Attack Surface Assessment
An Attack Surface Assessment (ASA) is an intentionally time constrained exercise that uses open-source information in a largely passive way to establish what services you are publishing to the internet.
This may help you to find exposed systems that would typically be found by threat actors, including those you may not know about or may not be included in your management oversight, helping identify your technical attack surface.
Unlike a typical engagement where the scope is tightly defined, in an ASA, the scope is broadly aligned to the organisation name and the main domain. These are used as a starting point to the assessment; however, in most circumstances other organisational names and domains may be brought into the scope.
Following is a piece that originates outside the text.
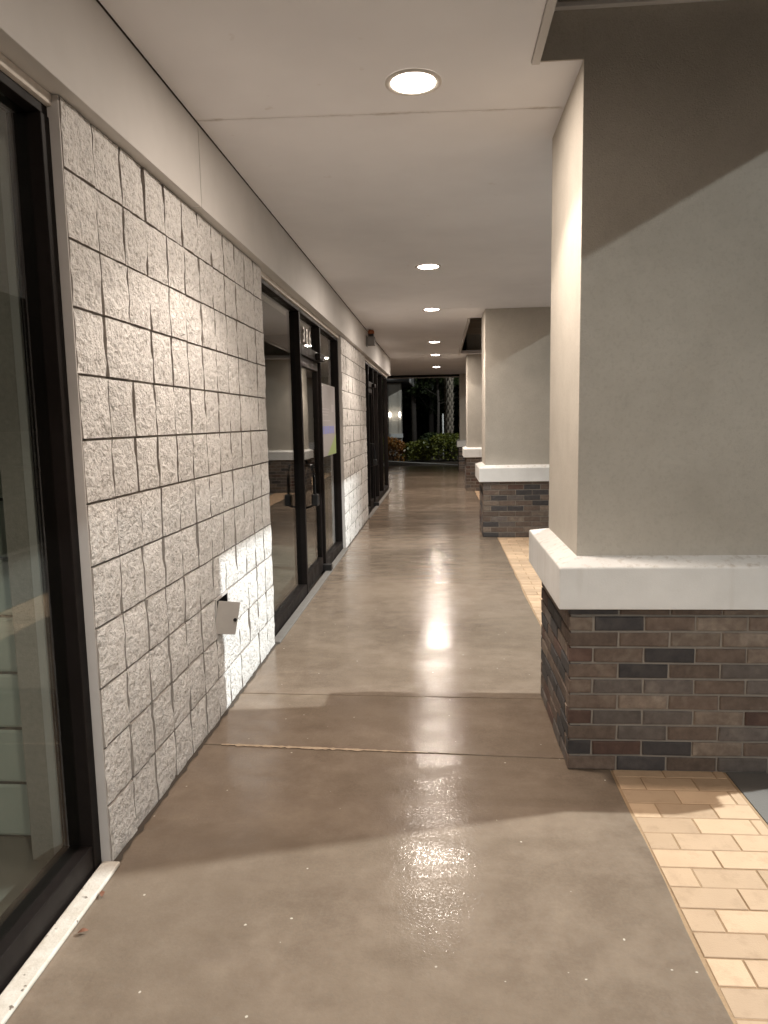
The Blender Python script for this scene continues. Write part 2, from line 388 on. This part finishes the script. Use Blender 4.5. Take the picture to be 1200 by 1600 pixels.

For example, where you host remote access services on a different domain or where the main organisational operations use a different brand name or where the organisation has recently rebranded.
The services found during the assessment do not necessarily indicate the existence of vulnerabilities but provide an insight into what your threat actors can see publicly.
However, the ASA doesn’t just identify technical assets, we look at much more, including:
- Who your suppliers are
- What cloud services you own
- What technology you use
- Where do you operate
- Who your staff are
- What are their contact details
- Whether you have any breached credentials exposed on the dark web
- If any threat actors are selling your information online
- Whether you are being actively targeted by threat actors
- And much more…
Additionally, this assessment looks to identify who your typical attackers are and the types of Tactics, Techniques and Procedures (TTPs) they would typically carry out when performing reconnaissance, resource development, initial access and execution.
However, information is worthless without intelligence.
The ASA and threat actor analysis elements helps to build threat actor scenarios that outline, at a high level, the systems typical threat actors will target and the types of attacks they will carry out against the systems, this helps provide risk assessed context to the information found in the ASA. These scenarios can, should you wish, be simulated with a Red Team assessment.